Neurosymbolic Programming
Abstract:
I will talk about neurosymbolic programming, an emerging research area that bridges the fields of deep learning and program synthesis. Here, one considers parameterized (often differentiable) programs that use traditional programming primitives as well as invocations to neural modules. Such programs are learned from a combination of data and auxiliary synactic and semantic constraints, using a combination of symbolic search and gradient-based optimization.
Neurosymbolic programs possess a number of advantages over classical neural networks. The symbolic elements of such programs make them easier to interpret, debug, and factorize than neural networks, as well as a natural fit for tasks that need algorithmic reasoning. The compositionality of such programs can aid transfer across learning settings. Finally, the constraints available during the learning process for such programs can serve as a form of regularization, leading to more reliable and data-efficient learning.

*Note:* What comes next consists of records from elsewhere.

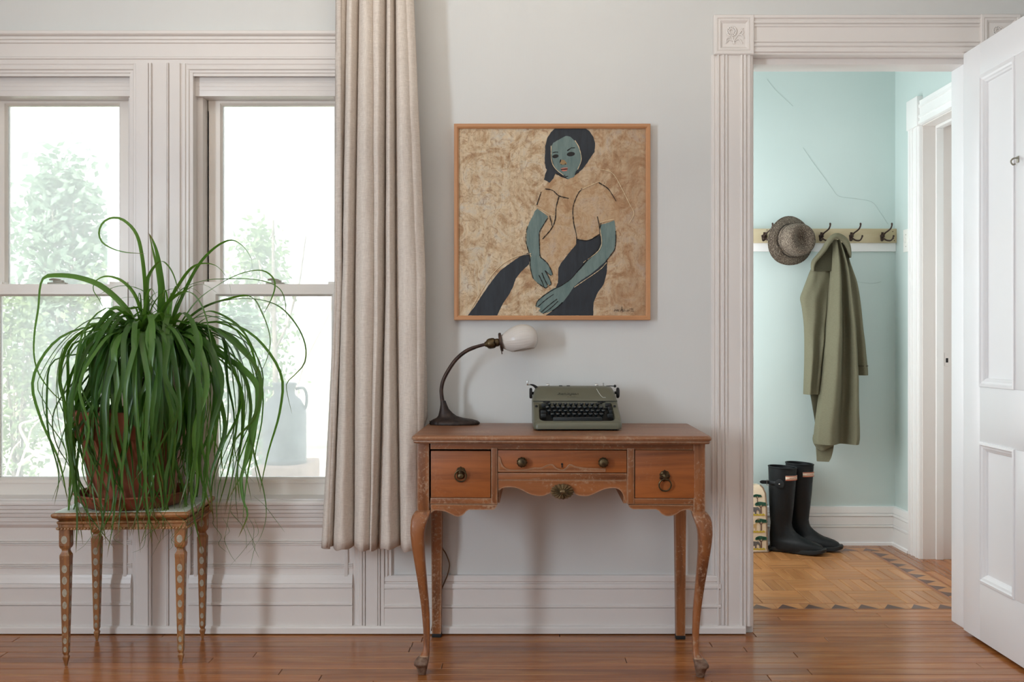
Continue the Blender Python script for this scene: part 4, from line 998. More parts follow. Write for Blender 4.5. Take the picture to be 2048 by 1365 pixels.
# drawers
def drawer(u0, u1, v0, v1, yo=.003):
    d = MB().box(fx(u0), fx(u1), DF - yo, DF + .018, fz(v1), fz(v0), .002).build('drawer', M['desk_front'], desk)
    b = MB().box(fx(u0) + .012, fx(u1) - .012, DF + .018, BYb - .05, fz(v1) + .006, fz(v0) - .012); b.build('drawer_box', M['desk'], d, smooth=0)
    return d
dl = drawer(161, 461, 207, 441); dc = drawer(498, 1142, 202, 313, .004); dr = drawer(1184, 1480, 200, 439)
# carved strip along the foot of the middle drawer
top_c = sm([(500, 232), (508, 236), (514, 262), (530, 288), (560, 300), (610, 301), (650, 296), (680, 290), (715, 289), (745, 276), (770, 272), (790, 290), (820, 300), (840, 290), (852, 274), (866, 273), (885, 282), (930, 290), (975, 293), (1036, 294)], 3)
poly = [(fx(u), fz(v)) for u, v in top_c] + [(fx(1036), fz(308)), (fx(500), fz(308))]
bm = bmesh.new(); vs = [bm.verts.new((x, DF - .0065, z)) for x, z in poly]; f0 = bm.faces.new(vs); f0.normal_update(); bmesh.ops.triangulate(bm, faces=[f0], ngon_method='EAR_CLIP')
r = bmesh.ops.extrude_face_region(bm, geom=list(bm.faces)); bmesh.ops.translate(bm, vec=(0, .004, 0), verts=[g for g in r['geom'] if isinstance(g, bmesh.types.BMVert)])
MB().addbm(bm).build('carved_molding', M['desk'], dc, smooth=0)
MB().tube([Vector((fx(u), DF - .0065, fz(v))) for u, v in top_c], .0016, 6).build('carved_bead', M['desk'], dc)
kx, kz = fx(819), fz(275)
kh = MB(); kh.lathe([(.001, .0072), (.0032, .0072), (.0032, .004), (.001, .004)], 12, Matrix.Translation((kx, DF, kz + .003)) @ Matrix.Rotation(PI / 2, 4, 'X')); kh.box(kx - .0016, kx + .0016, DF - .0072, DF - .004, kz - .008, kz + .003)
kh.build('keyhole', M['black'], dc)
def facing(x, z, y=DF - .003): return Matrix.Translation((x, y, z)) @ Matrix.Rotation(PI / 2, 4, 'X')    # lathe axis towards the viewer
for u in (619, 1024):
    MB().lathe([(.006, 0), (.006, .006), (.013, .010), (.0165, .015), (.0165, .019), (.012, .025), (.005, .028), (.001, .028)], 22, facing(fx(u), fz(259)), lambda a, h: 1 + .06 * math.cos(11 * a) if h > .009 else 1).build('knob', M['brass'], dc)
def ring_pull(par, x, zr, z_plate, r, tilt=0.0):
    MB().lathe([(.001, .012), (.006, .011), (.010, .007), (.014, .004), (.0155, .0), (.001, 0)], 20, facing(x, z_plate), lambda a, h: 1 + .10 * math.cos(8 * a), cap=False).build('rosette', M['brass'], par)
    b = MB(); b.tube([(x + r * math.sin(2 * PI * k / 28), DF - .013 - .003 * math.cos(2 * PI * k / 28), zr + r * math.cos(2 * PI * k / 28)) for k in range(29)], .0026, 8); b.build('ring_pull', M['brass'], par)
xl = fx(312); ring_pull(dl, xl, fz(330), fz(310), .0185)
MB().lathe([(.001, .012), (.008, .010), (.011, .005), (.013, 0), (.001, 0)], 18, facing(xl, fz(330)), cap=False).build('boss', M['brass'], dl)
xr = fx(1331); ring_pull(dr, xr, fz(372), fz(324), .0195)
MB().lathe([(.001, .016), (.006, .015), (.012, .010), (.015, .004), (.017, 0), (.001, 0)], 18, facing(xr, fz(330)), lambda a, h: 1 + .12 * math.cos(7 * a), cap=False).build('boss', M['brass'], dr)
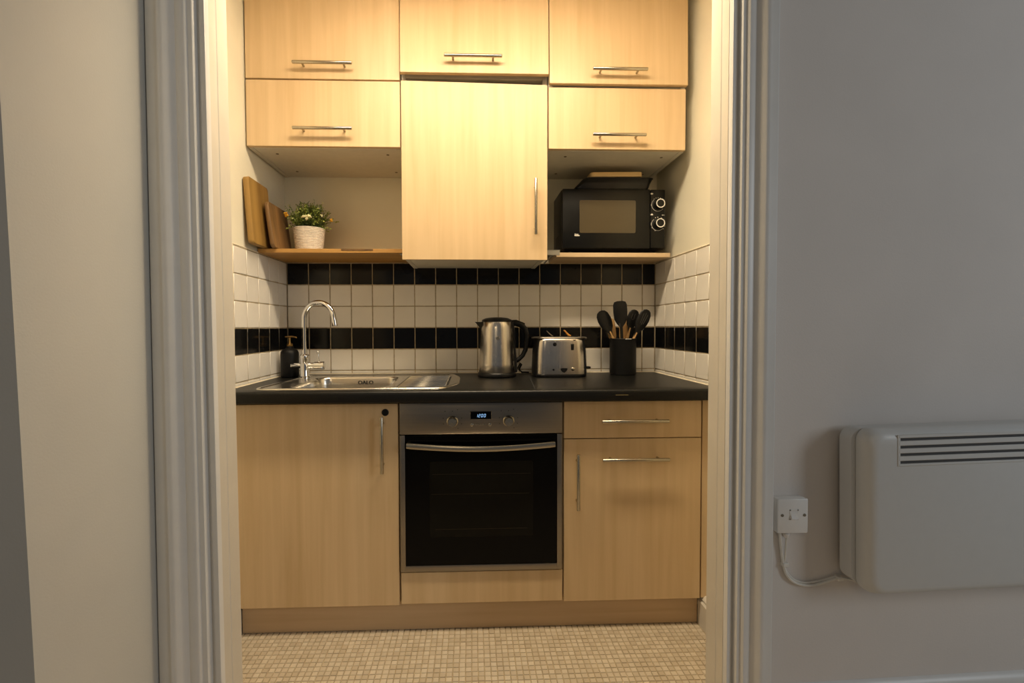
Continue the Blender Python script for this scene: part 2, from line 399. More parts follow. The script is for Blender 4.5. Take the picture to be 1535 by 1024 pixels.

In this talk, I will describe a few forms that neurosymbolic programs can take, along with a few algorithmic approaches to learning them. I will end with a discussion of some of the open challenges in this area and ways in which PL researchers can contribute to it.
Bio:
Swarat Chaudhuri is an Associate Professor of Computer Science at UT Austin. Over the years, he has worked on many topics in PL and Formal Methods, including the foundations of model checking, concurrency, program analysis, and program synthesis. These days, he primarily works on problems in the intersection of PL and machine learning.